### [Work to do]
Write out the listing below exactly, and omit any images you find in it.

### [Data provided]
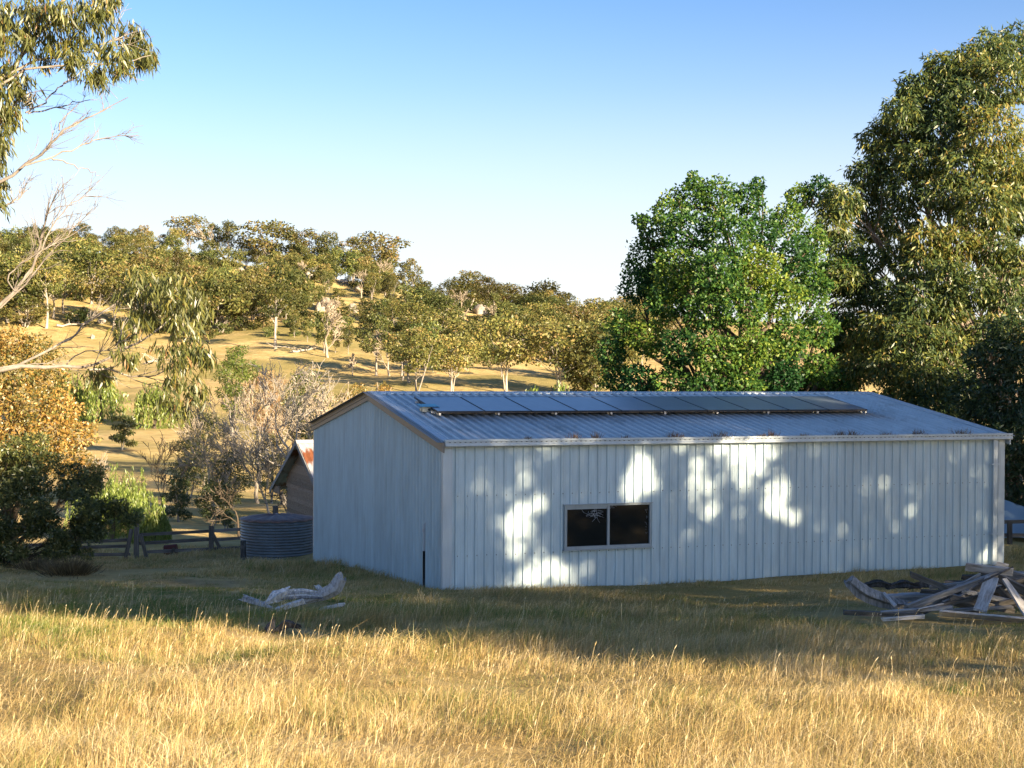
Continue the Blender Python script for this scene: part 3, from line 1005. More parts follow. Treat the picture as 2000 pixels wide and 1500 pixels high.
obj("body", mb.mesh("body"), MAT['isolator'], r)
mb = MB(); mb.face_set([(-.21, -.08, .105), (.19, -.08, .105), (.19, .26, .155), (-.21, .26, .155)], [(0, 1, 2, 3)]); mb.face_set([(-.21, -.08, .100), (.19, -.08, .100), (.19, .26, .150), (-.21, .26, .150)], [(3, 2, 1, 0)])
obj("cover", mb.mesh("cover"), MAT['cyan'], r)
mb = MB(); mb.tube([(-.03, -.062, .05), (-.03, -.05, .05)], .028, 10)
obj("switch_knob", mb.mesh("switch_knob"), MAT['black'], r)

# weeds growing out of the gutter
WEED = leafmat("dead_weeds", [(0, (.16, .09, .045)), (.6, (.26, .16, .08)), (1, (.44, .34, .2))], .3, .02, .2)
weed_px = [(1030, 12, "small"), (1125, 26, "tall"), (1165, 16, "thin"), (1222, 10, "low"), (1317, 34, "broad"), (1405, 34, "broad"), (1487, 18, "small"), (1507, 22, "spiky"), (1568, 16, "low"), (1640, 28, "dark"), (1665, 22, "dark"), (1730, 26, "low"), (1795, 28, "broad"), (1880, 34, "pale")]
for i, (px, wd, kd) in enumerate(weed_px):
    s, _ = on_wall(px, 860, -.09)
    rng = np.random.default_rng(500 + i)
    n = 26 + wd * 2
    wm = wd / 107 * .5
    P = np.stack([rng.normal(0, wm * .6, n), rng.normal(0, .02, n), np.zeros(n)], 1)
    D = np.stack([rng.normal(0, .55, n), rng.normal(0, .35, n), np.ones(n)], 1)
    h = (.10 if kd in ("low", "small") else .17) * rng.uniform(.35, 1.2, n)
    me = leaf_mesh("weed_tuft", P, D, h, .008, rng.uniform(0, 1, n), rng, .25)
    o = obj("weed_tuft", me, WEED, None, tuple(loc2w(s, -.09, Z_G + .10)))
    tag(o, "dry brown weeds sprouting from the shed gutter", "weeds", "weeds in the gutter")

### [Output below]
Continue the Blender Python script for this scene: part 3, from line 1005. More parts follow. Treat the picture as 2000 pixels wide and 1500 pixels high.
obj("body", mb.mesh("body"), MAT['isolator'], r)
mb = MB(); mb.face_set([(-.21, -.08, .105), (.19, -.08, .105), (.19, .26, .155), (-.21, .26, .155)], [(0, 1, 2, 3)]); mb.face_set([(-.21, -.08, .100), (.19, -.08, .100), (.19, .26, .150), (-.21, .26, .150)], [(3, 2, 1, 0)])
obj("cover", mb.mesh("cover"), MAT['cyan'], r)
mb = MB(); mb.tube([(-.03, -.062, .05), (-.03, -.05, .05)], .028, 10)
obj("switch_knob", mb.mesh("switch_knob"), MAT['black'], r)

# weeds growing out of the gutter
WEED = leafmat("dead_weeds", [(0, (.16, .09, .045)), (.6, (.26, .16, .08)), (1, (.44, .34, .2))], .3, .02, .2)
weed_px = [(1030, 12, "small"), (1125, 26, "tall"), (1165, 16, "thin"), (1222, 10, "low"), (1317, 34, "broad"), (1405, 34, "broad"), (1487, 18, "small"), (1507, 22, "spiky"), (1568, 16, "low"), (1640, 28, "dark"), (1665, 22, "dark"), (1730, 26, "low"), (1795, 28, "broad"), (1880, 34, "pale")]
for i, (px, wd, kd) in enumerate(weed_px):
    s, _ = on_wall(px, 860, -.09)
    rng = np.random.default_rng(500 + i)
    n = 26 + wd * 2
    wm = wd / 107 * .5
    P = np.stack([rng.normal(0, wm * .6, n), rng.normal(0, .02, n), np.zeros(n)], 1)
    D = np.stack([rng.normal(0, .55, n), rng.normal(0, .35, n), np.ones(n)], 1)
    h = (.10 if kd in ("low", "small") else .17) * rng.uniform(.35, 1.2, n)
    me = leaf_mesh("weed_tuft", P, D, h, .008, rng.uniform(0, 1, n), rng, .25)
    o = obj("weed_tuft", me, WEED, None, tuple(loc2w(s, -.09, Z_G + .10)))
    tag(o, "dry brown weeds sprouting from the shed gutter", "weeds", "weeds in the gutter")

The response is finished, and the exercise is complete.